Thiebaud was a contemporary of the likes of Andy Warhol, Jackson Pollock, and Roy Lichtenstein, though he outlived them all. He apprenticed at Walt Disney Studios, cutting his teeth drawing Goofy and Pinnochio, and served in the First Motion Picture Unit of the Air Force  during World War II. A teacher for generations, his work — Pop Art inflected, but less commercial than Warhol’s concoctions — fetches millions of dollars.

Thiebaud’s work on display here is rooted in the stretch between Memorial Day and Labor Day. The impasto thickness of his paintwork is reminiscent of lathered sunscreen. His subjects are summer’s totems — ice cream, hot dogs, sweets, bathing suits, and soda pop. “Strawberry Cone” gives the humble dessert the portrait treatment. The spare white background puts the pink pigment in high relief, and the cone is afforded dignity of architecture.

The cone casts a shadow, as if it also wants its turn in the sun. Thiebaud knows that sun and shade are summer’s binaries, its ever-shifting realms. While “Strawberry Cone” is downstream from fraught decisions — the eschewal of chocolate, the spurning of a cup in favor of the riskier cone — elsewhere Thiebaud depicts abundance. “Three Flavors” is a cornucopia of choice. “Untitled (Two Cakes)” summons vanilla and chocolate in purest form.

Variety is also encoded in “Untitled (Banana Split),” which is lusciously layered, held by the curved ballast of the banana. Its cup is thin-stemmed and wide-basined, giving it a thrillingprecarity. Its horizontality is offset by the vertical reach of “Double Scoop,” another cone creation that demands it be licked before it tumbles down. “Untitled (Candy Apples)” looks like a battalion of sugar. If one doesn’t share them, a stomach ache surely awaits.

“Untitled (Hot Dog)” could be the definitive treatment of that staple of the beach and ballpark. The dog is delightfully too long for its bun and parabolic in its shape. A sheen of yellow conveys that mustard has already been applied — it’s ready to eat. By setting the hot dog against a blank background, Thiebaud gives it a certain richness. For the moment of the painting, it does not have to compete against the girthier hamburger.

Thiebaud zooms out in “Hot Dog Stand,” which presents a shack on the beach, a temporary canteen that serves those who want to grab a bite so they can return to their swimming and sunning. The show contains four renderings of these shacks, telegraphing the artist’s persistent interest in these institutions. Maybe he was taken by their lean-to jauntiness. None of them have any customers — the viewer is meant to imagine the lines and grease-stained dollar bills.

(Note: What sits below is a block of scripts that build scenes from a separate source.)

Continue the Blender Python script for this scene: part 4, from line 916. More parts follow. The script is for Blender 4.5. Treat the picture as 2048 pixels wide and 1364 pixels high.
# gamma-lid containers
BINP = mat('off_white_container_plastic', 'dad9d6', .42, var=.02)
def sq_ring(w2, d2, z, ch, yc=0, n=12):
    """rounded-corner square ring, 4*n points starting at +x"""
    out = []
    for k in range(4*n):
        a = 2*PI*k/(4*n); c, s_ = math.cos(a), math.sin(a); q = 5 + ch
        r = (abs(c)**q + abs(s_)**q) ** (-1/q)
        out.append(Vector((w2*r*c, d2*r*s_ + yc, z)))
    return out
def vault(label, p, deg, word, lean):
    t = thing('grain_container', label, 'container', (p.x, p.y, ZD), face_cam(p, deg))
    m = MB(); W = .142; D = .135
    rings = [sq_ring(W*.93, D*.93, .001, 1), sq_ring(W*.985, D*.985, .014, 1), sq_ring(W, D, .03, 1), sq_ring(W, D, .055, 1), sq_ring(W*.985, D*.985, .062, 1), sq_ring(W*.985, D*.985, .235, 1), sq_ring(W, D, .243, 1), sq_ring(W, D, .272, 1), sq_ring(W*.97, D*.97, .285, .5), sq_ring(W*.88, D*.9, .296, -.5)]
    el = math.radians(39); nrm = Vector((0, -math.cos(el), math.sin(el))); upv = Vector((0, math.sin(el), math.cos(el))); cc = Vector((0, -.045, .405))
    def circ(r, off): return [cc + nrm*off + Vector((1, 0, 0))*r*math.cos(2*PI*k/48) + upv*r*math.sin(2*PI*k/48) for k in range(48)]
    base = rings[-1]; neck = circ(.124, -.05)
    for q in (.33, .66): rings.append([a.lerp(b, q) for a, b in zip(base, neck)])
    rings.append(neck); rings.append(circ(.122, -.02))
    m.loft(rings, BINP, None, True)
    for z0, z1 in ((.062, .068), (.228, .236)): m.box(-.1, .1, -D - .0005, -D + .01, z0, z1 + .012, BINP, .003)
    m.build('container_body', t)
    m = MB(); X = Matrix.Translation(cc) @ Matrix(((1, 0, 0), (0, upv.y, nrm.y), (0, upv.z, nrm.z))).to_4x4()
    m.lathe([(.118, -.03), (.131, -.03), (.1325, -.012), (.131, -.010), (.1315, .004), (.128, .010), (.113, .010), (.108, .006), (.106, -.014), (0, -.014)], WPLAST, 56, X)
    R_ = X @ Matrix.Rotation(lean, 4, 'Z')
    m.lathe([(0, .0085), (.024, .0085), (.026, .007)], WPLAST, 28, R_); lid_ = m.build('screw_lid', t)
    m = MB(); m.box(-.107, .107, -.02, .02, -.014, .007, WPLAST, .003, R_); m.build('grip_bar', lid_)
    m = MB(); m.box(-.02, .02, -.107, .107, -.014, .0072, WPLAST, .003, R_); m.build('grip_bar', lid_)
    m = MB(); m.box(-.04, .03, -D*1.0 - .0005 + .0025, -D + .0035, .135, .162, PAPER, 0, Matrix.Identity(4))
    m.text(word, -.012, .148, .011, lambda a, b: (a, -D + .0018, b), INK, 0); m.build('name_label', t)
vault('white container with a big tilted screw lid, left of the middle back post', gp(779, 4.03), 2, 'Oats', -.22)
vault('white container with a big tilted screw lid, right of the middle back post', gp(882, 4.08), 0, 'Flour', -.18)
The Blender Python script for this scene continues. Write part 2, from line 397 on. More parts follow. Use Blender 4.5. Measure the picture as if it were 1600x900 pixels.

“Untitled (Syrup Dispensers)” features two glass globes full of the sticky stuff, the bright colors available via spigots that appear ready to dispense streams out of the painting. The viewer’s shoes appear to be in danger of getting splashed. A different note is struck in “Beach Girl,” a watercolor that eschews the tan for the melancholy. Its subject is pensive and lonely. This is the kind of melancholy native to summer, when everyone is having fun. That can be hard.